▶ Data segment

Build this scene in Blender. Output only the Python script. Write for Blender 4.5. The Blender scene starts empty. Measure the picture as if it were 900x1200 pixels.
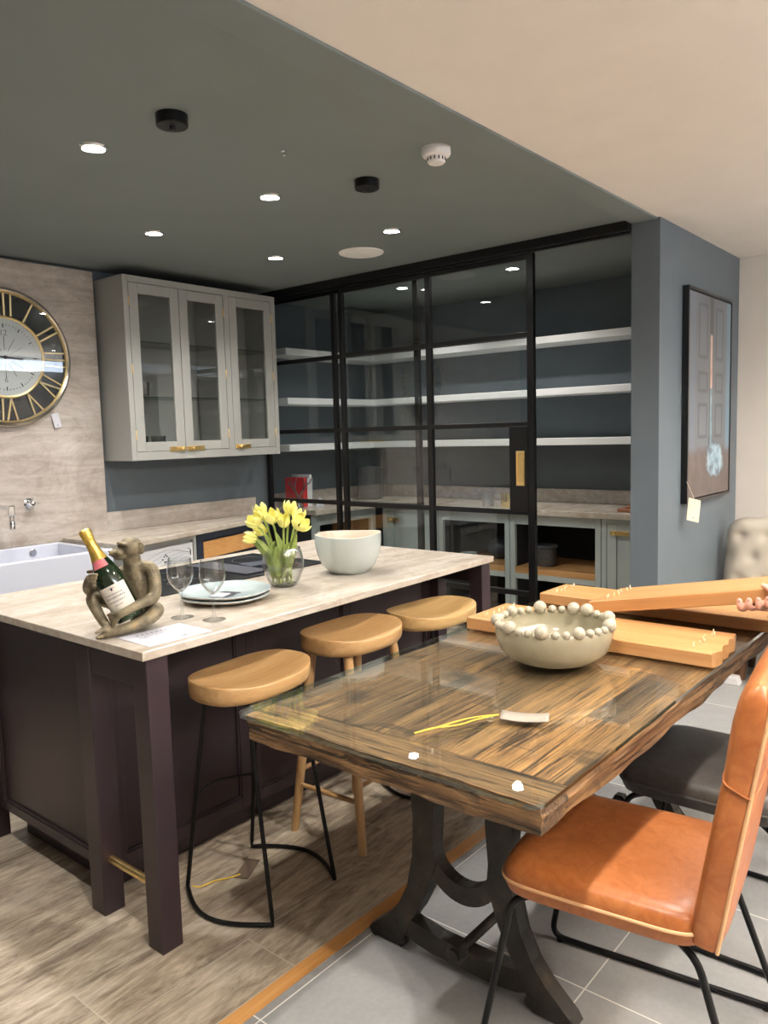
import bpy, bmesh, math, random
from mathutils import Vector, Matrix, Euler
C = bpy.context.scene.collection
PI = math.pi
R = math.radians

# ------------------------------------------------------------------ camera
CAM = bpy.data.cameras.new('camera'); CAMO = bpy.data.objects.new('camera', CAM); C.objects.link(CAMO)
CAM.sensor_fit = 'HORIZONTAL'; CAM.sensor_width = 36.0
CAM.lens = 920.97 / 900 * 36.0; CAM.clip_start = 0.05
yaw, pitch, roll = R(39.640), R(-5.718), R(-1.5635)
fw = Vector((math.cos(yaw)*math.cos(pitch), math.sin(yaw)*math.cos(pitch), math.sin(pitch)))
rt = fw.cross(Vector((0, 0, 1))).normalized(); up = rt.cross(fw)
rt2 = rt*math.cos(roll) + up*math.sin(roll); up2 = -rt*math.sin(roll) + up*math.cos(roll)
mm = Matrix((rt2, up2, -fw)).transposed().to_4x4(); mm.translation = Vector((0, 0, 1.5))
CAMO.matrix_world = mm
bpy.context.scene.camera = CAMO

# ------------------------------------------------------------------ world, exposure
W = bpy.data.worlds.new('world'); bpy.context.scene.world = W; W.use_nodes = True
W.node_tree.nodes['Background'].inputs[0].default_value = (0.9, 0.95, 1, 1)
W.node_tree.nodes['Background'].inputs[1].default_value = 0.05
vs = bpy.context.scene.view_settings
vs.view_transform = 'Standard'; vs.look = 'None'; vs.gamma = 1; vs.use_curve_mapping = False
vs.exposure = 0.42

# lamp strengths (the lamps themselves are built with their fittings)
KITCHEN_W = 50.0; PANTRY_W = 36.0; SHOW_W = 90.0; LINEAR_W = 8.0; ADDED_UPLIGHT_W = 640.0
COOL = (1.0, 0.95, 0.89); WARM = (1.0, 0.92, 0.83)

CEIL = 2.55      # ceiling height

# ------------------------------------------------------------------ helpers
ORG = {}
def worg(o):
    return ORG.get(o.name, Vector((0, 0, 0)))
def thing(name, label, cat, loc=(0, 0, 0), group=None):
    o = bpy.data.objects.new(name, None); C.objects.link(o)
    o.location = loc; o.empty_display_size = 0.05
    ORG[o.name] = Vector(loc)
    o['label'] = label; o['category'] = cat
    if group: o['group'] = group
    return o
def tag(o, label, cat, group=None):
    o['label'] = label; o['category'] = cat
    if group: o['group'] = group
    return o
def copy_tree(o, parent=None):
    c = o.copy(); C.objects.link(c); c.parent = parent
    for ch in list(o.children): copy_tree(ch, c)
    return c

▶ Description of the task
Return the listing above in full and without alteration, excluding its pictures.

▶ The reply
Build this scene in Blender. Output only the Python script. Write for Blender 4.5. The Blender scene starts empty. Measure the picture as if it were 900x1200 pixels.
import bpy, bmesh, math, random
from mathutils import Vector, Matrix, Euler
C = bpy.context.scene.collection
PI = math.pi
R = math.radians

# ------------------------------------------------------------------ camera
CAM = bpy.data.cameras.new('camera'); CAMO = bpy.data.objects.new('camera', CAM); C.objects.link(CAMO)
CAM.sensor_fit = 'HORIZONTAL'; CAM.sensor_width = 36.0
CAM.lens = 920.97 / 900 * 36.0; CAM.clip_start = 0.05
yaw, pitch, roll = R(39.640), R(-5.718), R(-1.5635)
fw = Vector((math.cos(yaw)*math.cos(pitch), math.sin(yaw)*math.cos(pitch), math.sin(pitch)))
rt = fw.cross(Vector((0, 0, 1))).normalized(); up = rt.cross(fw)
rt2 = rt*math.cos(roll) + up*math.sin(roll); up2 = -rt*math.sin(roll) + up*math.cos(roll)
mm = Matrix((rt2, up2, -fw)).transposed().to_4x4(); mm.translation = Vector((0, 0, 1.5))
CAMO.matrix_world = mm
bpy.context.scene.camera = CAMO

# ------------------------------------------------------------------ world, exposure
W = bpy.data.worlds.new('world'); bpy.context.scene.world = W; W.use_nodes = True
W.node_tree.nodes['Background'].inputs[0].default_value = (0.9, 0.95, 1, 1)
W.node_tree.nodes['Background'].inputs[1].default_value = 0.05
vs = bpy.context.scene.view_settings
vs.view_transform = 'Standard'; vs.look = 'None'; vs.gamma = 1; vs.use_curve_mapping = False
vs.exposure = 0.42

# lamp strengths (the lamps themselves are built with their fittings)
KITCHEN_W = 50.0; PANTRY_W = 36.0; SHOW_W = 90.0; LINEAR_W = 8.0; ADDED_UPLIGHT_W = 640.0
COOL = (1.0, 0.95, 0.89); WARM = (1.0, 0.92, 0.83)

CEIL = 2.55      # ceiling height

# ------------------------------------------------------------------ helpers
ORG = {}
def worg(o):
    return ORG.get(o.name, Vector((0, 0, 0)))
def thing(name, label, cat, loc=(0, 0, 0), group=None):
    o = bpy.data.objects.new(name, None); C.objects.link(o)
    o.location = loc; o.empty_display_size = 0.05
    ORG[o.name] = Vector(loc)
    o['label'] = label; o['category'] = cat
    if group: o['group'] = group
    return o
def tag(o, label, cat, group=None):
    o['label'] = label; o['category'] = cat
    if group: o['group'] = group
    return o
def copy_tree(o, parent=None):
    c = o.copy(); C.objects.link(c); c.parent = parent
    for ch in list(o.children): copy_tree(ch, c)
    return c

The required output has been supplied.